The ships will start sailing in Hawaii waters in the summer of 2004.

These ships will fly a foreign flag and will not need to visit a foreign port, which means the ships will spend 96 hours in the islands on a seven-day cruise rather than the current 45 hours, giving passengers more time for shore excursions and shopping and the opportunity for land stays.

With NCL estimated to bring 400,000 passengers to Hawaii by 2006, the impact on state tourism will be significant, according to Andy Stuart, NCL's vice president of marketing and sales. Purchases of hotel rooms through NCL alone will amount to $16 million by 2006, he said.

Stuart outlined the economic impact of NCL's new plans to retailers, wholesalers, tourism officials and airline representatives at Travel Weekly's annual Leadership Conference last month at the Waikiki Beach Marriott Resort.

He talked about NCL's ability to draw visitors from east of the Rockies and the pent-up demand for high-quality cruise products in Hawaii as opportunities for retailers.

Stuart said the shorter cruises will draw families and younger customers.

Just as NCL played an integral part in starting nonstop flights to Honolulu from Denver, Stuart said the line will continue to work with airlines to create more air seats to Hawaii. Marketing will be aggressive and "lift will play a big part," he said.

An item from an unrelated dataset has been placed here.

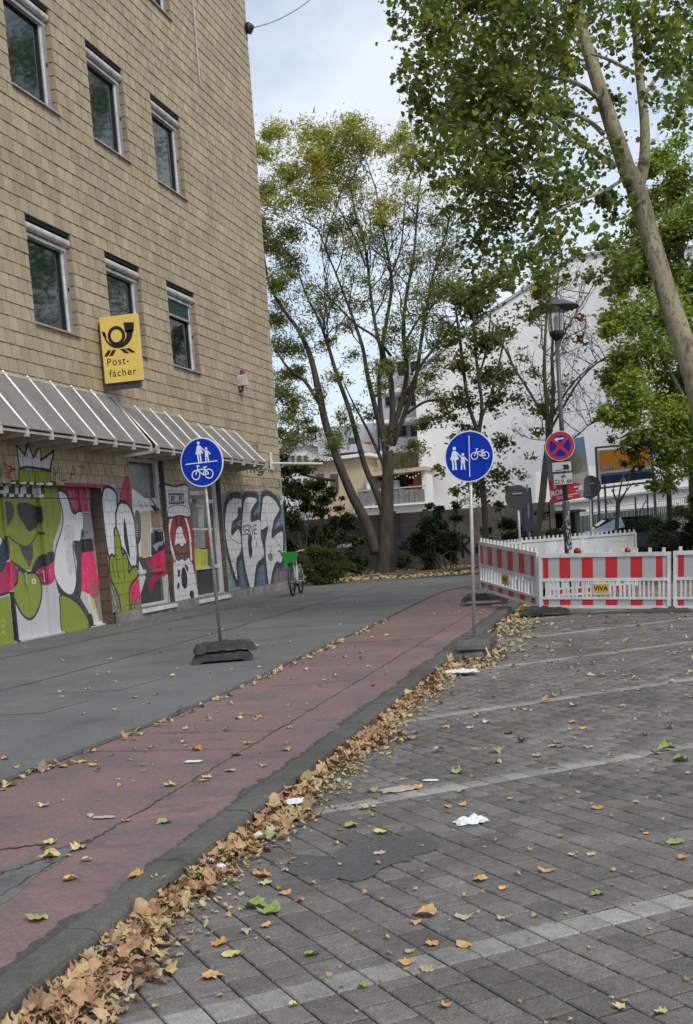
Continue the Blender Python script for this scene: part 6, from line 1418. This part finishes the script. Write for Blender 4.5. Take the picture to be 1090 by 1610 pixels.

Pride of America will have open-seating main dining rooms, eight restaurants, an Internet Cafe, entertainment venues, three pools, a spa and fitness center, children's facilities and spacious public rooms.

On five decks, 80% of staterooms will have an ocean view, and 85% will include private balconies.

"Both ships will be targeted at the general cruise population in North America, but we also expect to attract conference and incentive business with the top-quality facilities that have been designed into the ships," said Colin Veitch, president and CEO of NCL.

Seven-day interisland cruises start from $899; three-day cruises begin at $499.